1Six months after an ISIS terrorist plowed a truck into a Bastille Day crowd, killing 86 and wounding 434 people including five local Jews, the International Fellowship of Christians and Jews (The Fellowship) is teaming up with the World Jewish Congress (WJC) to help defend the Nice Jewish community against new threats, as part of The Fellowship’s efforts to safeguard Jews worldwide.

In response to requests from the Nice Jewish community since the attack, The Fellowship and WJC will each be providing financial assistance, along with French Jewish organizations, for a series of security upgrades, including security systems and materials, for local communal institutions.

Implementation of the project will be carried out by the Security Department of the World Jewish Congress (WJC), which has undertaken similar operations for Jewish communities in many parts of the world. The WJC congratulated The Fellowship for “undertaking this important security initiative, and is pleased to be of assistance in this endeavor.”

Since the end of World War II, the Nice Jewish community has grown from about 2,000 people to more than 25,000 today, and includes an Ashkenazi and Sephardi synagogue, a butcher, restaurants and a mikveh.
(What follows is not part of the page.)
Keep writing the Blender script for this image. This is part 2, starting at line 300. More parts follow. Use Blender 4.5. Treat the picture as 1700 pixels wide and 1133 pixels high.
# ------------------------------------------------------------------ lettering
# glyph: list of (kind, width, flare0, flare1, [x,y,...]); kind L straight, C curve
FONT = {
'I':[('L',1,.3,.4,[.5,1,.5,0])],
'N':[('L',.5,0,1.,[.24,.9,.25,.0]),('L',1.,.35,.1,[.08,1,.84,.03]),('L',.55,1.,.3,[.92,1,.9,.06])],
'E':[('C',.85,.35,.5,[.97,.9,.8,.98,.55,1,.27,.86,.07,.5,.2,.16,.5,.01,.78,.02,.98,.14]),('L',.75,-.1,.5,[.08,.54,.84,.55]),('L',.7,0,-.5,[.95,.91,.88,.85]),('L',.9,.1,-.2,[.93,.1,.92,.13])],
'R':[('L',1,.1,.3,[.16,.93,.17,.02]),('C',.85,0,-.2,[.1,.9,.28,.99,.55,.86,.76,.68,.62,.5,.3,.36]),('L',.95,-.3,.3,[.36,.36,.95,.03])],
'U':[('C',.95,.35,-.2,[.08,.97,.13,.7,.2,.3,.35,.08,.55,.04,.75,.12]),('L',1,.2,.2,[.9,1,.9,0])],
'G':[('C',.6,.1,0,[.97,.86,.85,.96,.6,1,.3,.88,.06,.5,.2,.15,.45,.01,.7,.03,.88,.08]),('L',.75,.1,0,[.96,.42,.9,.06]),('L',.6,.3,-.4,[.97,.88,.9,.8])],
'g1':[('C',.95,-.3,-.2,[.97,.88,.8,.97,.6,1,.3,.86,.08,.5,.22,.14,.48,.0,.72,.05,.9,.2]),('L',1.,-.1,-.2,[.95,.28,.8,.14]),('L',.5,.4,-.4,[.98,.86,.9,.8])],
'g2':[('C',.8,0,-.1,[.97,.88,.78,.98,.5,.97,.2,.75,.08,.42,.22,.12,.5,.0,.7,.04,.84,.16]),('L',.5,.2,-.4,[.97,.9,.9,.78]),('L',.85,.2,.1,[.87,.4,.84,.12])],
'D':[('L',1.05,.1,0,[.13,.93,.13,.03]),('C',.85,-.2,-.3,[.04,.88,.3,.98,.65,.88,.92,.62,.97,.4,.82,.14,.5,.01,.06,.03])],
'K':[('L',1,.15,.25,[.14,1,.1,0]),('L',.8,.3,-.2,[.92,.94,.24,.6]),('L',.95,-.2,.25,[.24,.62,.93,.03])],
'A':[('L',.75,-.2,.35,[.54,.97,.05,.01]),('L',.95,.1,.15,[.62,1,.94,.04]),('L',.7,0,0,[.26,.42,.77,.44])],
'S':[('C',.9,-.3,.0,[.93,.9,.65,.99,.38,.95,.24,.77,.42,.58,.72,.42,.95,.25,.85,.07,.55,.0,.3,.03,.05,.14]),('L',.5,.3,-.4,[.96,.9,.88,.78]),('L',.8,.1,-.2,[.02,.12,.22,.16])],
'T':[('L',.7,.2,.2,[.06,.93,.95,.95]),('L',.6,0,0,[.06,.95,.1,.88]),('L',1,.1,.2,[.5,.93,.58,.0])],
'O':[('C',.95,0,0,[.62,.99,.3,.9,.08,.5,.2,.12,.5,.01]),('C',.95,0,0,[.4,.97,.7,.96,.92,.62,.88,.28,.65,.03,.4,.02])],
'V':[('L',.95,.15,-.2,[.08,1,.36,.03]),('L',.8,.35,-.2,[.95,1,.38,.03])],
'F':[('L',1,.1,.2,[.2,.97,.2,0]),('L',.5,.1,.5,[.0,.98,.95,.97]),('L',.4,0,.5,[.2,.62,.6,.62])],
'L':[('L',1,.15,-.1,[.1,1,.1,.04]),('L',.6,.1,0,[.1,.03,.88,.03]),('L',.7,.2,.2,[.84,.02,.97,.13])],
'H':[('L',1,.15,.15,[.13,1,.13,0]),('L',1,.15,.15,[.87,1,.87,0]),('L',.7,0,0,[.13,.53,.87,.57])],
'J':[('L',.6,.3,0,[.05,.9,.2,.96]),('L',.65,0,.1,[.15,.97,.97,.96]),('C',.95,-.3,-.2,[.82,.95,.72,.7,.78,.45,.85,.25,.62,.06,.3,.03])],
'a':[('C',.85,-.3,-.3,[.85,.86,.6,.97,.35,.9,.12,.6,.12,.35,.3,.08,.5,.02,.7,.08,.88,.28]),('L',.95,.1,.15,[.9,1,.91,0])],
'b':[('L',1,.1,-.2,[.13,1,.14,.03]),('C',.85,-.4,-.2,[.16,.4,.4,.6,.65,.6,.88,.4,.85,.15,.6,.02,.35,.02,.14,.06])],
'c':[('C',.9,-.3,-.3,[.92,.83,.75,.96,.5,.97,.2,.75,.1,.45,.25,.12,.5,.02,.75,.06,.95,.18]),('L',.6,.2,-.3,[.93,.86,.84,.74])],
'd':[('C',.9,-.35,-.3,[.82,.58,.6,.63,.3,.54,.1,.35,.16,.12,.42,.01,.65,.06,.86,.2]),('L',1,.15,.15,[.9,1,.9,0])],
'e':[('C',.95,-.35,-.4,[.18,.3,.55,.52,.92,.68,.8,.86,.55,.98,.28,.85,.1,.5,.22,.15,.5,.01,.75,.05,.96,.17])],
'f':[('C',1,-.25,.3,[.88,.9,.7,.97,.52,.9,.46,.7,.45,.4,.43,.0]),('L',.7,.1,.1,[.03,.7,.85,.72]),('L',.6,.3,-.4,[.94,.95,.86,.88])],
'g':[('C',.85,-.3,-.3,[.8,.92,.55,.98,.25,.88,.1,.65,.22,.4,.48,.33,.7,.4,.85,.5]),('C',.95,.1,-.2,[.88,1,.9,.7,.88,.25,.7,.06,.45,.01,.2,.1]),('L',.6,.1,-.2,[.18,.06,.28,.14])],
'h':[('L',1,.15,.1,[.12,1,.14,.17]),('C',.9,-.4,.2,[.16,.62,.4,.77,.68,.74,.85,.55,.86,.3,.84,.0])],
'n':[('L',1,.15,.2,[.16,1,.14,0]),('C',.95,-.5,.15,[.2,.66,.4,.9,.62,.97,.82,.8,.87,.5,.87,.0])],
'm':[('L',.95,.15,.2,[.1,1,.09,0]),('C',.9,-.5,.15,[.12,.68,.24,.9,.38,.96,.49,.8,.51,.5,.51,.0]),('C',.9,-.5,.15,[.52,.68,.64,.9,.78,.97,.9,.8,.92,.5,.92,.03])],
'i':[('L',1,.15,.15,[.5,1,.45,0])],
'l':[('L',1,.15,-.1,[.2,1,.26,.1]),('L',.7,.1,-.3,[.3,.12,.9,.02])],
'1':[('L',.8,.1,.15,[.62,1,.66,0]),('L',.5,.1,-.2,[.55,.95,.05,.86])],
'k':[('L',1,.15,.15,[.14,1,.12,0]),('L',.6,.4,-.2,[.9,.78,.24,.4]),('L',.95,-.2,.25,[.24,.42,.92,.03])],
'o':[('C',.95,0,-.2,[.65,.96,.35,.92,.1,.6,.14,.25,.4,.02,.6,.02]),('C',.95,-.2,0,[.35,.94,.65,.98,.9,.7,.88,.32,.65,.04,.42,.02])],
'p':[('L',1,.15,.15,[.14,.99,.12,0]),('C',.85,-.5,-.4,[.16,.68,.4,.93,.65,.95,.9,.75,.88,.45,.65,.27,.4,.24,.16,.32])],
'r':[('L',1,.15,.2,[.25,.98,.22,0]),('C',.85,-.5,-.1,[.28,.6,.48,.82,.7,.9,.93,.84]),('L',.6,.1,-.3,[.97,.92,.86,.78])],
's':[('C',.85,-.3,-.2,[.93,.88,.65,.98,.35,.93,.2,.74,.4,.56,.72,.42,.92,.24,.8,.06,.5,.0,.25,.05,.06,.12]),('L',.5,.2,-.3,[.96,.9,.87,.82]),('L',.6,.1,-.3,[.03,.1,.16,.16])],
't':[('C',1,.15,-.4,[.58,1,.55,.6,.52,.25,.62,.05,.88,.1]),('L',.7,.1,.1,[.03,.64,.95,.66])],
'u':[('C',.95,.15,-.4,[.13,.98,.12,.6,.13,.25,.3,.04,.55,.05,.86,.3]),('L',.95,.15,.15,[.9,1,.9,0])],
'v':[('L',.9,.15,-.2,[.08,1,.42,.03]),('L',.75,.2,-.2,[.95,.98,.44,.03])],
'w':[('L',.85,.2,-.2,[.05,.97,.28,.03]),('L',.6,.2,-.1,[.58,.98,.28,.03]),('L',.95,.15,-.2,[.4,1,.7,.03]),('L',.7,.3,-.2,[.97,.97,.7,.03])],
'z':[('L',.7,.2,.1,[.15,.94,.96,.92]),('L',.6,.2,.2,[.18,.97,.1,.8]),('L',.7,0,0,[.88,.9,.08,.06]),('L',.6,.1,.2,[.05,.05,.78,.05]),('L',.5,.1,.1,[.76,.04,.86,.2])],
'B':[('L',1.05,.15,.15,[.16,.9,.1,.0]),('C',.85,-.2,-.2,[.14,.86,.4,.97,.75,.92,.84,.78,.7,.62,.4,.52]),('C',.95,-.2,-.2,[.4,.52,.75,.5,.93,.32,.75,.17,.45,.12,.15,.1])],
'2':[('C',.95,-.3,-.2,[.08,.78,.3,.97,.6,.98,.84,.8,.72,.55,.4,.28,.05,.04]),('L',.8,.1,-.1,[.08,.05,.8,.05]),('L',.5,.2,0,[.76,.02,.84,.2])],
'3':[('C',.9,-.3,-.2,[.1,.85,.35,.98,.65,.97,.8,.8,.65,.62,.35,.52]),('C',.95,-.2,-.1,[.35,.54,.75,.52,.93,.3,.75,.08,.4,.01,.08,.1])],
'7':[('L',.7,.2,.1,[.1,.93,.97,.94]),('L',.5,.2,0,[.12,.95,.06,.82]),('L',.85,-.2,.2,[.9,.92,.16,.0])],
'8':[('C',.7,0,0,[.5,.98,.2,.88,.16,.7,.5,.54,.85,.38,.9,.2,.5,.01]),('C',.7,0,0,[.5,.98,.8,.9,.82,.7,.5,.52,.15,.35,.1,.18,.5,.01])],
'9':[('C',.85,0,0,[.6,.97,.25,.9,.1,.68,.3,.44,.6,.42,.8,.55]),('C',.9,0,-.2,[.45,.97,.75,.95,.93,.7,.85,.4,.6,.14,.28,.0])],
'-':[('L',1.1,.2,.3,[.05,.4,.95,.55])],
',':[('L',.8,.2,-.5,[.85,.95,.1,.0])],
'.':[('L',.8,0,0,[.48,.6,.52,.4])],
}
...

The Musee Marc Chagall, containing the painter’s works on biblical themes, is situated in Nice.

In 2016 The Fellowship helped fund nearly $100,000 in security upgrades at more than two dozen French-Jewish communal institutions, including schools and synagogues, operated by the religious organization Chabad in the wake of terror attacks in Paris, Toulouse and elsewhere.

The aid was part of more than $3.5 million in security funding that The Fellowship began providing to Jewish communities in 32 countries after the terror attacks in Mumbai against Chabad and other Jewish communal targets. The funds, which were allocated to local institutions through the Jewish Agency, or directly to Chabad and others, helped fund security upgrades at community centers, schools, and synagogues across Asia, North Africa, Latin America, Eastern and Western Europe, and the FSU.

Last summer The Fellowship was helping 28 members of the Nice Jewish community to prepare to move to Israel, and was conducting an aliyah (immigrate to Israel) seminar only a few blocks from where the ISIS attack occurred. The Fellowship’s local aliyah effort was part of a wider campaign across France to help Jews who wish to move to Israel.

In 2016, more than 2,800 Jews from Belgium and France immigrated to Israel with The Fellowship, part of the more than 4,500 Jews from 24 countries who made aliyah with The Fellowship in 2016. Most of those countries – including Bolivia, Brazil, Uruguay, Venezuela, Turkey and Ukraine – are experiencing a rise in anti-Semitism or economic hardships.

“As we’ve unfortunately seen over the past few years, murderous terrorists are targeting Jews and so many others, from Mumbai to Nice, while Jewish communities are facing intensifying anti-Semitic threats and attacks,” said Rabbi Yechiel Eckstein, The Fellowship’s president and founder. “With partners like the World Jewish Congress, we are doing our utmost to defend Jews everywhere from this terrible scourge, while helping those who wish to move to their Jewish homeland.”